**What you will do**
Set down, exactly as written, the lines from the top of the data to the line that holds "random.seed(7)", and omit the pictures.

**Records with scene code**

○ ○ ○

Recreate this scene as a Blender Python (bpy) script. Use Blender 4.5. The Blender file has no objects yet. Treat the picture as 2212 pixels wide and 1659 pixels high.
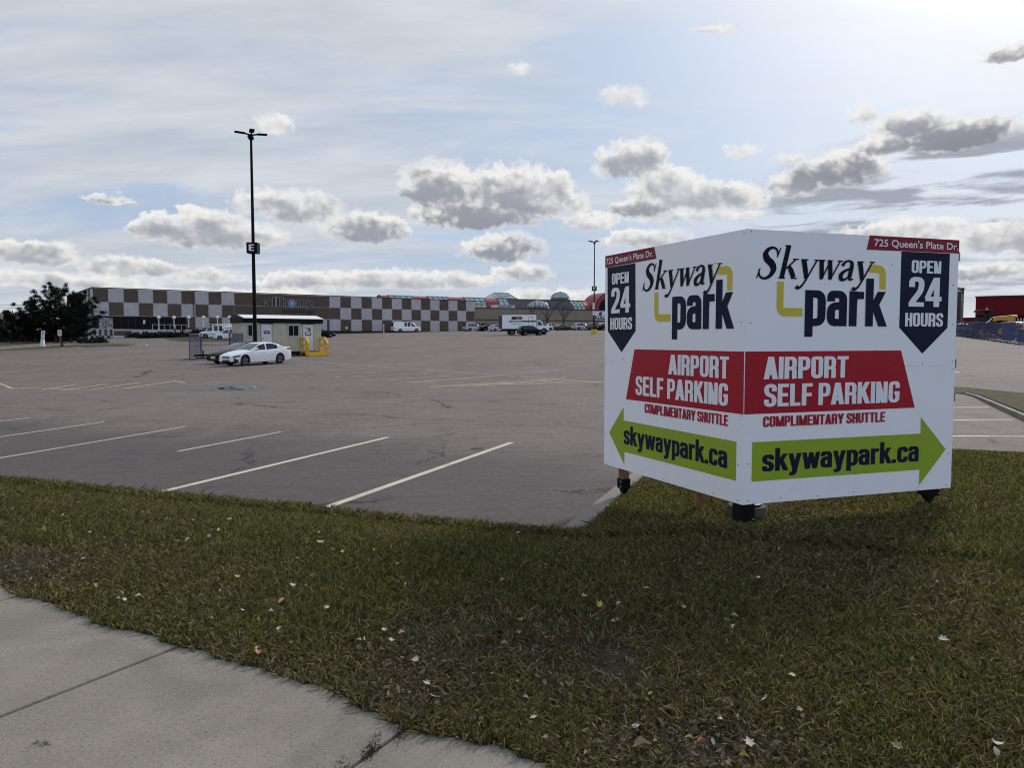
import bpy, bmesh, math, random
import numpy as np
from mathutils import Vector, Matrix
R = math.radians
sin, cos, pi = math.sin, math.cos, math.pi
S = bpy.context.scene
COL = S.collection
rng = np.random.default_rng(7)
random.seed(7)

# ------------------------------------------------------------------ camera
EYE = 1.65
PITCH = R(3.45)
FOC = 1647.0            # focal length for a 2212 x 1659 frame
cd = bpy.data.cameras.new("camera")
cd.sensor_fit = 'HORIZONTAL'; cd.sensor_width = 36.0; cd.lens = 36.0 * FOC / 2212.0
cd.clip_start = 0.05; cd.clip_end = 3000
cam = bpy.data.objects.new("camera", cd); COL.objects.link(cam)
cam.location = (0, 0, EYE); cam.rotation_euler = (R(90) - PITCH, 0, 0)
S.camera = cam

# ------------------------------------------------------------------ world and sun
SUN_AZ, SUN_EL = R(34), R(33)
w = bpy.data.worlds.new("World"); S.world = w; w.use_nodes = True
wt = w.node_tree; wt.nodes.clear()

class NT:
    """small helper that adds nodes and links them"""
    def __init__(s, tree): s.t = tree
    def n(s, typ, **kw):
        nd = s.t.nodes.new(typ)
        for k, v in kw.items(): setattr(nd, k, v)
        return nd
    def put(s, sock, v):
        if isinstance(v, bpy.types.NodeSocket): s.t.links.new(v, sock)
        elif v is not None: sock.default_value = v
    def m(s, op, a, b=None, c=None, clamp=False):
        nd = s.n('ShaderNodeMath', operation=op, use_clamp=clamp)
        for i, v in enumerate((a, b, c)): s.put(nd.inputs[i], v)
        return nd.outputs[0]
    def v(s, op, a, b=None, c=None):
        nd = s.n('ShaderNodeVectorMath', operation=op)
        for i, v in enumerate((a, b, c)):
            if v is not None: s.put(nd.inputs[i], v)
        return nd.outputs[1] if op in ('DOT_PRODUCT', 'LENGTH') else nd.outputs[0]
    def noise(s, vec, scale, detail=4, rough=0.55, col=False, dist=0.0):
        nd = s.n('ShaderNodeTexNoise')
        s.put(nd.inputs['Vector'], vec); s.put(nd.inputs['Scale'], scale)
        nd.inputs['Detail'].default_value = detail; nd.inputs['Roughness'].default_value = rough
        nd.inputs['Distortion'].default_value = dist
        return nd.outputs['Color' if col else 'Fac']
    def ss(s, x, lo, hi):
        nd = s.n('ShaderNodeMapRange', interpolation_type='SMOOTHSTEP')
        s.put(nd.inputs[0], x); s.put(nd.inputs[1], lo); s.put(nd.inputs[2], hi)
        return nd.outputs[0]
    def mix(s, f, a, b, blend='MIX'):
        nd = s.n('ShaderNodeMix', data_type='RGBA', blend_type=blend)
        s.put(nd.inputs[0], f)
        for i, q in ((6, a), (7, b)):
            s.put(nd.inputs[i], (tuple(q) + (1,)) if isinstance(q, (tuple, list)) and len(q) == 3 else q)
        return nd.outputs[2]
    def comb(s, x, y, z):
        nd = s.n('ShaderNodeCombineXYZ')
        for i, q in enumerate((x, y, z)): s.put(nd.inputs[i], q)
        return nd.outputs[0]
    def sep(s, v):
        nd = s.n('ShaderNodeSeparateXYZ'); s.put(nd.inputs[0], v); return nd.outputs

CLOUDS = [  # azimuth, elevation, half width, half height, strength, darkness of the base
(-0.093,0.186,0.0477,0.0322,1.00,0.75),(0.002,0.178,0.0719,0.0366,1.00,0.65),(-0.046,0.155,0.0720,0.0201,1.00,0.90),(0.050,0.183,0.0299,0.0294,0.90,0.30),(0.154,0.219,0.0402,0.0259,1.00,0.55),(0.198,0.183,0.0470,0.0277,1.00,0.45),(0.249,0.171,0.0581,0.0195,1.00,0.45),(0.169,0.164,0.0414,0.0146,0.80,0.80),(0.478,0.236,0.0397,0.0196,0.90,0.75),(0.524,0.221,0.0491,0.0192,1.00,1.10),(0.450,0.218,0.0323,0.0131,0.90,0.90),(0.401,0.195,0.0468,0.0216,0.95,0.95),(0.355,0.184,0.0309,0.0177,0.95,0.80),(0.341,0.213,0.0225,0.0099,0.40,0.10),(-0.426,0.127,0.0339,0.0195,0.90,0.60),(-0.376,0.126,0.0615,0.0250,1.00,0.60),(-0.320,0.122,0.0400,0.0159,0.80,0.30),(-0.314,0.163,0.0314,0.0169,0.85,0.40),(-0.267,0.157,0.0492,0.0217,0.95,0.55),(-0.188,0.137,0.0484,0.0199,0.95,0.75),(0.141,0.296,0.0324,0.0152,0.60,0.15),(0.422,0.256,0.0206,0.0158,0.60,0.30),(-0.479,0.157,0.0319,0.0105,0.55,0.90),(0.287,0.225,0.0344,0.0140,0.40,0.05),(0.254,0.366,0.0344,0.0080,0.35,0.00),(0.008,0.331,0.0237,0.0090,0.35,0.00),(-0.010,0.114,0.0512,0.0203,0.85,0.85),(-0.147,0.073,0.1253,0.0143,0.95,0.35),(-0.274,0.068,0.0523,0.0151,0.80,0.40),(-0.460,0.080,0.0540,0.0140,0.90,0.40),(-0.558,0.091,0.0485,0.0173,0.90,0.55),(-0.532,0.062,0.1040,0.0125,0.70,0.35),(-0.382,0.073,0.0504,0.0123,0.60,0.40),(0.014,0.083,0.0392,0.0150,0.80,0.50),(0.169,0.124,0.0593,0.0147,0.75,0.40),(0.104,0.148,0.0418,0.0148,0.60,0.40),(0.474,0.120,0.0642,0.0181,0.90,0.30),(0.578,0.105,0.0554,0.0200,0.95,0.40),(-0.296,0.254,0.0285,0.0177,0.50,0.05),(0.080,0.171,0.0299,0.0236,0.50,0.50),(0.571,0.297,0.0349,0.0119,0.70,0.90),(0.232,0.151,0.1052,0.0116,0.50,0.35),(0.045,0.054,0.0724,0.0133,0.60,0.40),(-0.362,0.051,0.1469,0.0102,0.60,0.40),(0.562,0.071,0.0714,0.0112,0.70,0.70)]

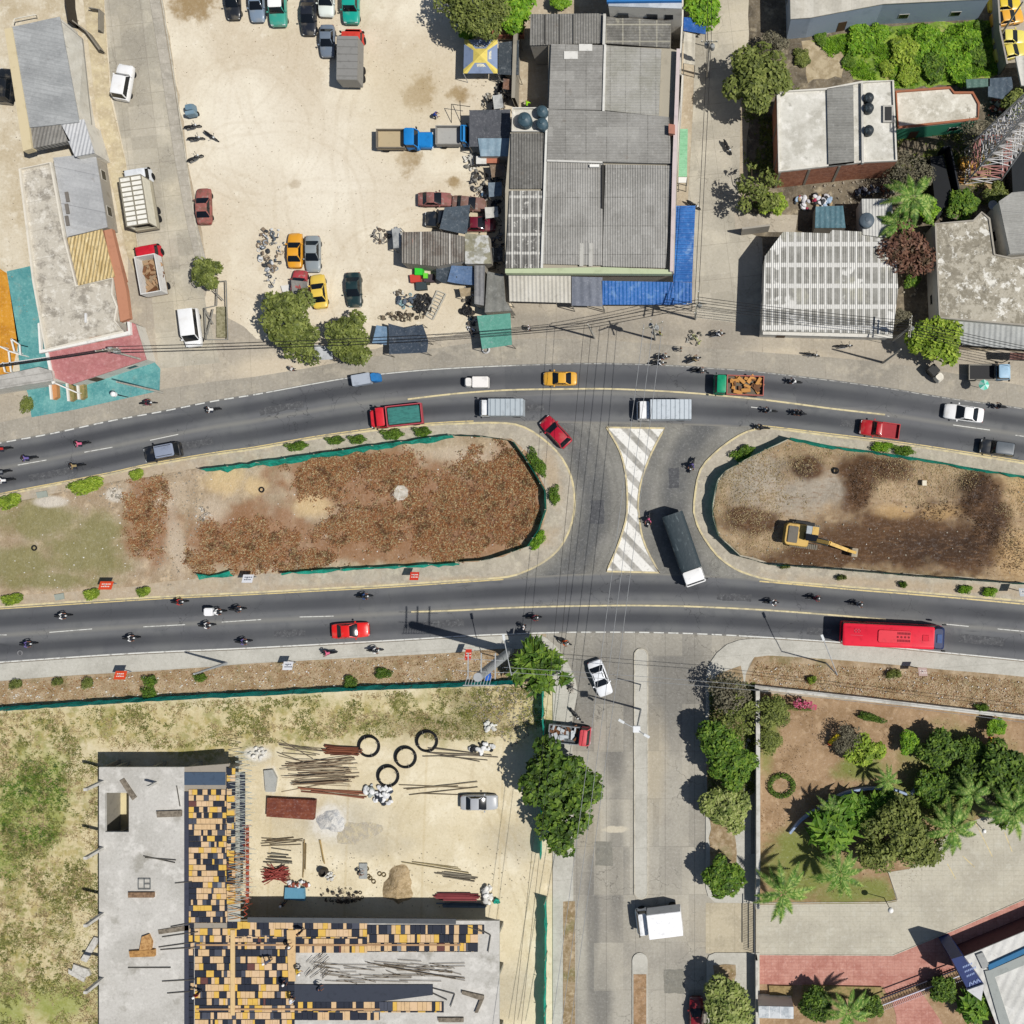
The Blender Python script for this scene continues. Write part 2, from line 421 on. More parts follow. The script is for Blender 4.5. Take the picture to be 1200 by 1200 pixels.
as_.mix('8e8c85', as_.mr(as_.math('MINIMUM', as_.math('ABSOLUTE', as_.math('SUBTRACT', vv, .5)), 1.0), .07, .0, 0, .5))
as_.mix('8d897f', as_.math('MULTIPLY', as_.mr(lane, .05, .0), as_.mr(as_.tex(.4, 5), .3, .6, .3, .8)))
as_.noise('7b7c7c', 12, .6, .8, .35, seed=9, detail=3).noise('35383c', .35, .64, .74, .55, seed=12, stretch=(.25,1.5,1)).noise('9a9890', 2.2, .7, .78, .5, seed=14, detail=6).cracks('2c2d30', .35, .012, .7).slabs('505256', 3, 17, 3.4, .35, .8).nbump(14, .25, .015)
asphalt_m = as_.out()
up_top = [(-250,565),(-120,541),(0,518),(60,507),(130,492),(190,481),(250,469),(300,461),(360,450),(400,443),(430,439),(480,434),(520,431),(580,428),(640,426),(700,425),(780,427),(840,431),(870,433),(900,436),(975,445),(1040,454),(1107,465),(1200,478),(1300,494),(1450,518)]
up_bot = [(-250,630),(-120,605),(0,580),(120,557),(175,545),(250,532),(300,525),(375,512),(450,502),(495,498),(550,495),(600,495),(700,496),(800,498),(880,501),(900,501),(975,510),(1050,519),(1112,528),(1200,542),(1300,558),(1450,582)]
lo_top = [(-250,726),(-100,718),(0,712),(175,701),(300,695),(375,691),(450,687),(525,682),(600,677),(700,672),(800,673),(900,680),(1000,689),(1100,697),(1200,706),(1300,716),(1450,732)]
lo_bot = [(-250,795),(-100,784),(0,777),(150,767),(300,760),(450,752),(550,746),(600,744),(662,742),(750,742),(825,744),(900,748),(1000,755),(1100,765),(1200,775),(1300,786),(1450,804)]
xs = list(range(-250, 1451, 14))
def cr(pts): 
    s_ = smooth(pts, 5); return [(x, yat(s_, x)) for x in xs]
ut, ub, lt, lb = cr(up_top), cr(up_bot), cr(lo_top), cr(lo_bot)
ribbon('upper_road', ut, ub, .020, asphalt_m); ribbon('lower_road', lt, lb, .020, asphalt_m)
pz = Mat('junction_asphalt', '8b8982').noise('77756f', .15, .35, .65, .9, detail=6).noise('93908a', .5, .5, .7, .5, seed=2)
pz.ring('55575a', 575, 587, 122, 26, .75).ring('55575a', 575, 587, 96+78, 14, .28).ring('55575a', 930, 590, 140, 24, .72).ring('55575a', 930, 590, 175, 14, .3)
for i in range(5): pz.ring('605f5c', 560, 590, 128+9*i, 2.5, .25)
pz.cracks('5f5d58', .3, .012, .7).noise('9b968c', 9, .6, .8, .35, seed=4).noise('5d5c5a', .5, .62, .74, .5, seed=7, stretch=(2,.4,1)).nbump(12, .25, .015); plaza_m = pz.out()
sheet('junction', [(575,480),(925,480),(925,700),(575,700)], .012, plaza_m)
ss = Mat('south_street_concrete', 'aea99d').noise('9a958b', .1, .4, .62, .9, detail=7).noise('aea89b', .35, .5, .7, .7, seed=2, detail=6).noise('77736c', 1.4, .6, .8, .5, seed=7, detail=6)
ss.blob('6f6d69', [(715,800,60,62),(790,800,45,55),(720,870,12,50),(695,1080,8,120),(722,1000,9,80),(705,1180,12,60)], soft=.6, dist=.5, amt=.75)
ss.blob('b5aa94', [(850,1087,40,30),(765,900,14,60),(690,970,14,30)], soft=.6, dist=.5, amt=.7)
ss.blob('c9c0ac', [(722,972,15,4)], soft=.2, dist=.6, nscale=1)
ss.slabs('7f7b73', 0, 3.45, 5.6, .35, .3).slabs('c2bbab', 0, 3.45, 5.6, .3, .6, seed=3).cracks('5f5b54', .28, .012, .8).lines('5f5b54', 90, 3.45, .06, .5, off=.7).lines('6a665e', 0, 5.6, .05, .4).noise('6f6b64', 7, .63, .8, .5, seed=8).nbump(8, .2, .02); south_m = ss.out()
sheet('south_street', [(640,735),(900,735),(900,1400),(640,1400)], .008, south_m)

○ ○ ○

**Finished task**
Recreate this scene as a Blender Python (bpy) script. Use Blender 4.5. The Blender file has no objects yet. Treat the picture as 2212 pixels wide and 1659 pixels high.
import bpy, bmesh, math, random
import numpy as np
from mathutils import Vector, Matrix
R = math.radians
sin, cos, pi = math.sin, math.cos, math.pi
S = bpy.context.scene
COL = S.collection
rng = np.random.default_rng(7)
random.seed(7)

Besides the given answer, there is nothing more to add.